Instruction: Only the lines from the start of the data through the line containing "tag(water, 'shallow creek" should be written out, exactly as they are, with both ends included and the pictures left out.

+ + + + + + +

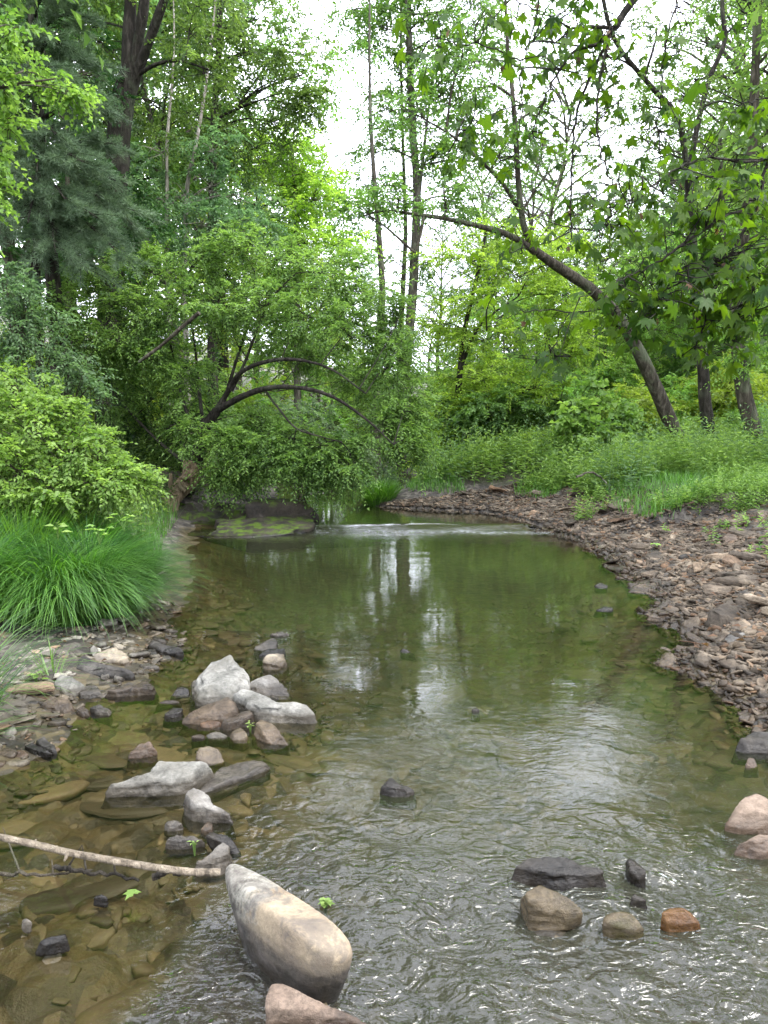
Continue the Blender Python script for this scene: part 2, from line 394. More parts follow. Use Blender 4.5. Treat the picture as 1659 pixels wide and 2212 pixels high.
wy = axis(-14, 0, [(0.8, 0.5), (1.2, 0.05), (4.2, 0.014), (7, 0.03), (10.0, 0.06), (11.0, 0.03), (14, 0.1), (45, 0.5)])
X, Y, F = sheet(wx, wy)
SDW = sdist(X, Y)
edge = P(300, 1985)[:2]
# fast water: everything nearer than a line that runs from the stones to the right bank, and left of the big stone only close by
ylim = np.interp(X, [-1.6, -0.75, -0.55, -0.2, 0.3, 0.9, 1.6], [1.75, 2.0, 2.75, 3.0, 3.2, 3.1, 2.8]) + 0.25 * fbm(np.stack([X * 2, Y * 2, 0 * X], -1), 2, 21)
pn = fbm(np.stack([X * 2.2, Y * 1.6, 0 * X], -1), 3, 31)
RAP = ss(0.25, -0.45, Y - ylim + 0.55) * (0.65 + 0.35 * ss(-0.3, 0.5, pn)) + 0.07 * ss(0.9, -0.1, Y - ylim) * ss(-.9, -.3, X) * (0.6 + 0.8 * ss(-.2, .4, pn))
RAP = RAP + 0.02 * ss(1.4, 0.2, Y - ylim) + 0.10 * np.exp(-((Y - 10.0) / 0.5) ** 2)
FOAM = np.exp(-((Y - 10.25 - 0.15 * vn(np.stack([X * 2, 0 * X, 0 * X], -1), 4)) / 0.09) ** 2) * ss(0.0, 1.2, X) * .45
RAP = np.maximum(RAP, 0.6 * np.exp(-((Y - 10.2) / 0.2) ** 2)) + 0.006
fx = X + 0.3 * fbm(np.stack([X, Y, 0 * X], -1), 2, 44)
wv = fbm(np.stack([fx * 7 + Y * 2, Y * 8, 0 * X], -1), 3, 41) * 0.024 + fbm(np.stack([fx * 3, Y * 3.5, 0 * X], -1), 2, 42) * 0.03
wv += 0.010 * fbm(np.stack([fx * 19 + Y * 3, Y * 24 + X * 6, 0 * X], -1), 2, 43)
Z = wlevel(X, Y) + wv * RAP + 0.0012 * fbm(np.stack([X * 2, Y * 5, 0 * X], -1), 2, 45)
TURB = 0.02 + 0.40 * ss(0.15, 0.9, -SDW) * ss(3.6, 6.0, Y) + 0.05 * ss(0.1, 0.5, -SDW)
TURB = TURB + .34 * ss(.15, .7, RAP) + .26 * ss(-.6, .3, X) * ss(5.2, 4.0, Y) * ss(.05, .4, -SDW)
TURB = np.clip(TURB, 0, .62)
water = obj('water', mesh('water', np.stack([X, Y, Z], -1), F, water_material(), None, True, {'rapid': RAP, 'foam': FOAM, 'turbid': TURB}))
tag(water, 'shallow creek water, calm green pool and rippling run', None, kind='structure')

# ------------------------------------------------------------------ rocks
ICO = {}
def ico(level):
    if level not in ICO:
        b = bmesh.new(); bmesh.ops.create_icosphere(b, subdivisions=level, radius=1.0)
        b.verts.ensure_lookup_table()
        ICO[level] = (np.array([v.co[:] for v in b.verts]), np.array([[v.index for v in f.verts] for f in b.faces])); b.free()
    return ICO[level]
def hull_rock(pts, level=4, p=22, rough=0.02, seed=0, strata=0.0, cuts=0, chip=.9):
    pts = np.asarray(pts, float); lo, hi = pts.min(0), pts.max(0); c = (lo + hi) / 2; e = np.maximum((hi - lo) / 2, 0.004)
    q = (pts - c) / e
    b = bmesh.new()
    for v in q: b.verts.new(v)
    bmesh.ops.convex_hull(b, input=b.verts); b.normal_update()
    pl = []
    for f in b.faces:
        nn = np.array(f.normal); d = nn @ np.array(f.verts[0].co)
        if d < 0: nn, d = -nn, -d
        if d > 1e-3: pl.append((*nn, d))
    b.free()
    rs = np.random.RandomState(seed)
    for _ in range(cuts):
        nn = rs.normal(size=3); nn[2] *= 0.7; nn /= np.linalg.norm(nn); s = (q @ nn).max(); pl.append((*nn, s * rs.uniform(0.62, 0.88)))
    pl = np.unique(np.round(np.array(pl), 3), axis=0); pl[:, 3] = np.maximum(pl[:, 3], 0.03)
    D, F = ico(level)
    s = np.maximum(D @ pl[:, :3].T, 0) / pl[:, 3]
    mxs = s.max(1, keepdims=True); r = 1 / (mxs[:, 0] * ((s / mxs) ** p).sum(1) ** (1.0 / p))
    V = D * r[:, None] * e + c
    size = float(np.sort(e)[1]) * 2
    nn = nrm(D / e)
    sc = 1 / max(size, 0.02)
    d = fbm(V * sc * 2.2 + seed * 3.7, 5, seed) * rough * size * 1.6
    # chipped ledges: quantised noise gives small steps
    f2 = fbm(V * sc * 3.5 + seed, 3, seed + 50); d -= rough * size * chip * ss(.14, .22, f2)
    if strata: d += strata * size * 0.03 * vn(np.stack([V[:, 0] * sc, V[:, 1] * sc, V[:, 2] * 70], -1), seed)
    return V + nn * d[:, None], F
def slab_rock(foot, ztop, zbot, seed, bevel=.12, rough=.02, n=104, tilt=(0, 0)):
    """a broken block or slab over the footprint polygon: layered walls, chipped rim, uneven top"""
    rs = np.random.RandomState(seed); foot = np.asarray(foot, float); c = foot.mean(0)
    seg = np.roll(foot, -1, 0) - foot; Ls = np.linalg.norm(seg, axis=1); cum = np.concatenate([[0], np.cumsum(Ls)]); tt = np.linspace(0, cum[-1], n, endpoint=False)
    k = np.clip(np.searchsorted(cum, tt, 'right') - 1, 0, len(foot) - 1); ring = foot[k] + seg[k] * ((tt - cum[k]) / np.maximum(Ls[k], 1e-9))[:, None]
    ring = ring * .8 + (np.roll(ring, 1, 0) + np.roll(ring, -1, 0)) * .1; d = ring - c; rad = np.linalg.norm(d, axis=1); size = rad.mean() * 2; u = d / rad[:, None]
    H = ztop - zbot; rings = []
    wall = [0, .15, .3, .45, .58, .7, .8, .88, .95, 1.0]; per = np.stack([u[:, 0] * 2.2, u[:, 1] * 2.2, 0 * rad], -1)
    for f in wall:      # layers stand out and step back
        lay = vn(np.array([[seed * 3.1, 7.7, f * 7.0]]), seed)[0] * .045
        off = size * (lay + .16 * (1 - f) + rough * 2.2 * fbm(per * 1.7 + [0, 0, f * 2.5 + seed], 4, seed))
        e = min(1, (1 - f) / max(bevel, .02)); off = off - size * .05 * (1 - e) ** 2
        rings.append(np.column_stack([c + d + u * off[:, None], np.full(n, zbot + H * f)]))
    rim = rings[-1][:, :2] - c
    for q, up in ((.965, .012), (.92, .022), (.82, .03), (.68, .035), (.5, .04), (.3, .045), (.12, .045)):
        rings.append(np.column_stack([c + rim * q, np.full(n, ztop + size * up)]))
    V = np.vstack(rings); m = len(rings)
    top = ss(zbot + H * .45, ztop, V[:, 2]); q3 = V / size
    V[:, 2] += size * rough * (2.4 * fbm(q3 * 2.3 + seed, 4, seed + 9) - 1.0 * ss(.10, .18, fbm(q3 * 2.6 + seed * 2, 3, seed + 4)) + .5 * ss(-.1, -.02, fbm(q3 * 3.7 + seed * 5, 2, seed + 6))) * top
    V[:, :2] += (u[np.arange(len(V)) % n] * (size * rough * 1.2 * vn(q3 * [5, 5, 16] + seed, seed + 2))[:, None]) * (np.arange(len(V)) < len(wall) * n)[:, None]
    V[:, 2] += ((V[:, :2] - c) @ np.array(tilt)) * top
    V = np.vstack([V, [[c[0], c[1], V[-n:, 2].mean()]]]); i = np.arange(m - 1)[:, None] * n; j = np.arange(n)[None]; k2 = (j + 1) % n
    F4 = np.stack([i + j, i + k2, i + n + k2, i + n + j], -1).reshape(-1, 4); F3 = np.stack([(m - 1) * n + np.arange(n), (m - 1) * n + (np.arange(n) + 1) % n, np.full(n, m * n)], -1)
    return V, [F4, F3]
def rock(name, label, uv, ztop, o=(0, 0, 1), mat='stone', k=1.5, under=0.9, level=4, p=20, rough=0.02, seed=0, zs=None, base=0.0, drop=0.07, group=None, cat='rock', cuts=0, strata=0.5, clamp=True, bedz=-.045, extra=(), chip=.9):
    """uv: the outline seen in the photograph; upper points lie at the top of the stone, lower ones at its foot"""
    uv = [(o[0] + a * o[2], o[1] + b * o[2]) for a, b in uv]
    vs = np.array([b for a, b in uv]); t = np.clip((vs.max() - vs) / max(vs.max() - vs.min(), 1) * k, 0, 1)
    if zs is None and clamp:      # a front face takes about half of the outline's height
        cu = float(np.mean([a for a, b in uv])); dd = P(cu, vs.max(), base); dist = float(np.linalg.norm(dd - (0, 0, CAM_Z)))
        ztop = min(ztop, 0.44 * (vs.max() - vs.min()) * K * dist / FPX)
    zz = base + (ztop * t if zs is None else np.array(zs))
    top = np.array([P(a, b, z) for (a, b), z in zip(uv, zz)])
    c = top.mean(0); bot = top.copy(); bot[:, :2] = c[:2] + (bot[:, :2] - c[:2]) * under; bot[:, 2] = base - drop
    more = [P(o[0] + a * o[2], o[1] + b * o[2], z_) for a, b, z_ in extra]
    V, F = hull_rock(np.vstack([top, bot] + ([more] if more else [])), level, p, rough, seed, strata, cuts, chip)
    if clamp and level <= 5 and 'moss' not in label and 'round' not in label and 'cobble' not in label and 'smooth' not in label and not more and not any(w_ in label for w_ in ('conical', 'pyramid', 'pointed', 'hook', 'under the lower end', 'pinkish', 'humped', 'chunky', 'algae', 'olive rock', 'upright', 'rusty orange', 'fin of', 'jagged', 'dark submerged', 'purple grey', 'bright rim', 'pebble heap', 'blue white', 'dark brown block')):
        f = top[:, :2]; a2 = np.sum(f[:, 0] * np.roll(f[:, 1], -1) - np.roll(f[:, 0], -1) * f[:, 1]); f = f if a2 > 0 else f[::-1]
        r9 = np.random.RandomState(seed); V, F = slab_rock(f, base + ztop * .93, base - drop, seed, .16, rough * .9, 104 if level > 3 else 56, (r9.normal(0, .35) * ztop / max(np.ptp(f[:, 0]), .05), r9.uniform(.35, 1.0) * ztop / max(np.ptp(f[:, 1]), .05)))
    if base == 0.0 and c[1] < 8.5: MOUNDS.append((c[0], c[1], float(np.abs(top[:, :2] - c[:2]).mean()) * 1.1 + .01, bedz))
    loc = np.array([c[0], c[1], base])
    me = mesh(name, V - loc, F, M[mat], np.full(len(V), (seed * 0.37) % 1), True)
    ob = obj(name, me, loc=tuple(loc)); tag(ob, label, cat, group); return ob
o5 = (0, 1325, .5); o6 = (829.5, 1325, .5); o7 = (0, 1751, .5); o8 = (829.5, 1751, .5); o4 = (829.5, 737.3, .5); o3 = (0, 737.3, .5)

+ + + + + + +

Worked answer:
Continue the Blender Python script for this scene: part 2, from line 394. More parts follow. Use Blender 4.5. Treat the picture as 1659 pixels wide and 2212 pixels high.
wy = axis(-14, 0, [(0.8, 0.5), (1.2, 0.05), (4.2, 0.014), (7, 0.03), (10.0, 0.06), (11.0, 0.03), (14, 0.1), (45, 0.5)])
X, Y, F = sheet(wx, wy)
SDW = sdist(X, Y)
edge = P(300, 1985)[:2]
# fast water: everything nearer than a line that runs from the stones to the right bank, and left of the big stone only close by
ylim = np.interp(X, [-1.6, -0.75, -0.55, -0.2, 0.3, 0.9, 1.6], [1.75, 2.0, 2.75, 3.0, 3.2, 3.1, 2.8]) + 0.25 * fbm(np.stack([X * 2, Y * 2, 0 * X], -1), 2, 21)
pn = fbm(np.stack([X * 2.2, Y * 1.6, 0 * X], -1), 3, 31)
RAP = ss(0.25, -0.45, Y - ylim + 0.55) * (0.65 + 0.35 * ss(-0.3, 0.5, pn)) + 0.07 * ss(0.9, -0.1, Y - ylim) * ss(-.9, -.3, X) * (0.6 + 0.8 * ss(-.2, .4, pn))
RAP = RAP + 0.02 * ss(1.4, 0.2, Y - ylim) + 0.10 * np.exp(-((Y - 10.0) / 0.5) ** 2)
FOAM = np.exp(-((Y - 10.25 - 0.15 * vn(np.stack([X * 2, 0 * X, 0 * X], -1), 4)) / 0.09) ** 2) * ss(0.0, 1.2, X) * .45
RAP = np.maximum(RAP, 0.6 * np.exp(-((Y - 10.2) / 0.2) ** 2)) + 0.006
fx = X + 0.3 * fbm(np.stack([X, Y, 0 * X], -1), 2, 44)
wv = fbm(np.stack([fx * 7 + Y * 2, Y * 8, 0 * X], -1), 3, 41) * 0.024 + fbm(np.stack([fx * 3, Y * 3.5, 0 * X], -1), 2, 42) * 0.03
wv += 0.010 * fbm(np.stack([fx * 19 + Y * 3, Y * 24 + X * 6, 0 * X], -1), 2, 43)
Z = wlevel(X, Y) + wv * RAP + 0.0012 * fbm(np.stack([X * 2, Y * 5, 0 * X], -1), 2, 45)
TURB = 0.02 + 0.40 * ss(0.15, 0.9, -SDW) * ss(3.6, 6.0, Y) + 0.05 * ss(0.1, 0.5, -SDW)
TURB = TURB + .34 * ss(.15, .7, RAP) + .26 * ss(-.6, .3, X) * ss(5.2, 4.0, Y) * ss(.05, .4, -SDW)
TURB = np.clip(TURB, 0, .62)
water = obj('water', mesh('water', np.stack([X, Y, Z], -1), F, water_material(), None, True, {'rapid': RAP, 'foam': FOAM, 'turbid': TURB}))
tag(water, 'shallow creek water, calm green pool and rippling run', None, kind='structure')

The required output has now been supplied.